Grothendieck Graph Neural Networks Framework: An Algebraic Platform for Crafting Topology-Aware GNNs

Graph Neural Networks (GNNs) are almost universally built on a single primitive: the neighborhood. Regardless of architectural variations, message passing ultimately aggregates over neighborhoods, which intrinsically limits expressivity and often yields power no stronger than the Weisfeiler-Lehman (WL) test. In this work, we challenge this primitive. We introduce the Grothendieck Graph Neural Networks (GkGNN) framework, which provides a strict algebraic extension of neighborhoods to covers, and in doing so replaces neighborhoods as the fundamental objects of message passing.

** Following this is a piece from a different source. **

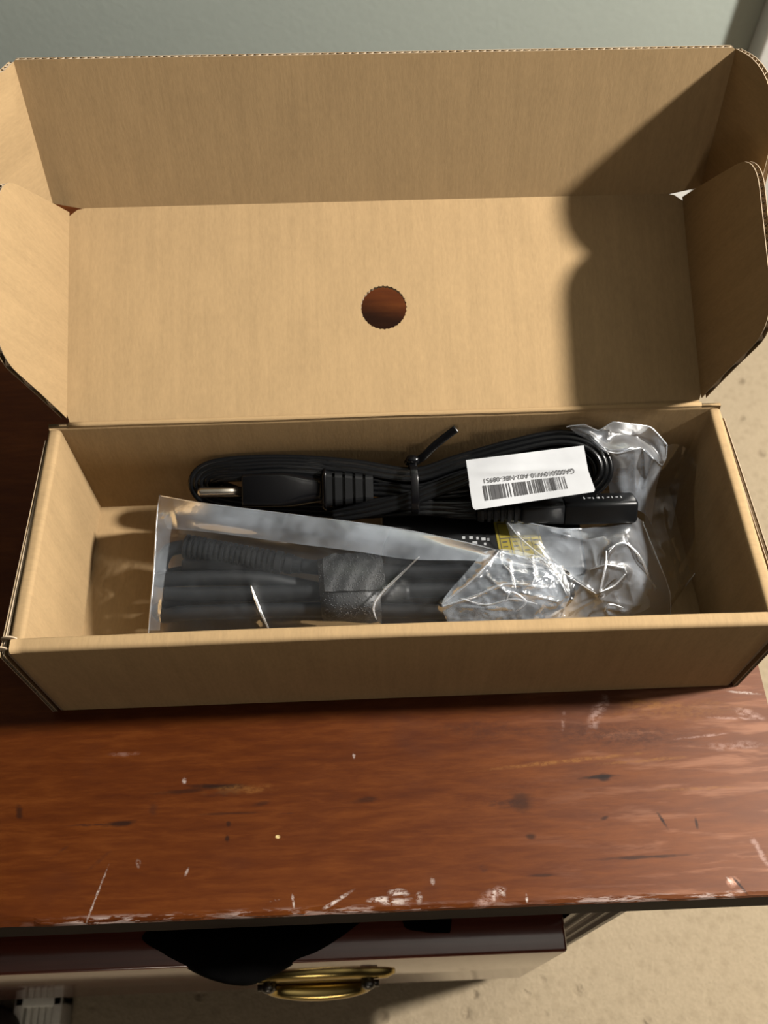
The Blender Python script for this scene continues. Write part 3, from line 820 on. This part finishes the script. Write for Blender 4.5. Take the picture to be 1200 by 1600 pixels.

Neighborhoods and adjacency matrices are recovered as special cases, while covers enable a principled and flexible foundation for defining topology-aware propagation schemes. GkGNN formalizes covers and systematically translates them into matrices, analogously to how adjacency matrices encode neighborhoods, enabling both theoretical analysis and practical implementation. Within this framework, we introduce the cover of sieves, inspired by category theory, which captures rich topological structure. Based on this cover, we design Sieve Neural Networks (SNN), a canonical fixed-cover instantiation that generalizes the adjacency matrix. Experiments show that SNN achieves zero observed failures on challenging graph isomorphism benchmarks (SRG, CSL, BREC) and substantially improves topology-aware evaluation via a controlled label-propagation probe. These results establish GkGNN as a principled foundational framework for replacing neighborhoods in GNNs.